RE: Open to explore possibility
February 18, 2021 at 4:48 pm
(This post was last modified: February 18, 2021 at 4:53 pm by Angrboda.)
(February 18, 2021 at 4:30 pm)John 6IX Breezy Wrote:(February 18, 2021 at 3:58 pm)Angrboda Wrote: Please don't misquote me again.
Perhaps you were misunderstood but you weren't misquoted. I'm still not entirely clear on your point; but there is surely research on the topic, so I'll defer my answer to those. Generally speaking biases come first, confirmation second.
Selectively quoting someone in a way that distorts their meaning is misquoting, so yes you did misquote. Are you saying you don't know the difference between accurately quoting someone and inaccurately quoting them?

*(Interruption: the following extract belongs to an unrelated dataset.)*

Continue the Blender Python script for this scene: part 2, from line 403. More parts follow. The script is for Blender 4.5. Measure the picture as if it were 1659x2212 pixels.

My main point was that the correlation between watching Fox news and embracing false information isn't necessarily indicative of a causative role. Other things, such as the signal-to-noise ratio, might be considered causative. Why don't you back up and instead of trying to manufacture the appearance of a conflict between the two statements try to explain in words how you see the two as being contradictory? Or you can continue doing what you're doing, which frankly, isn't working.
Quote:mis·quote
/misˈkwōt/
verb
gerund or present participle: misquoting
quote (a person or a piece of written or spoken text) inaccurately.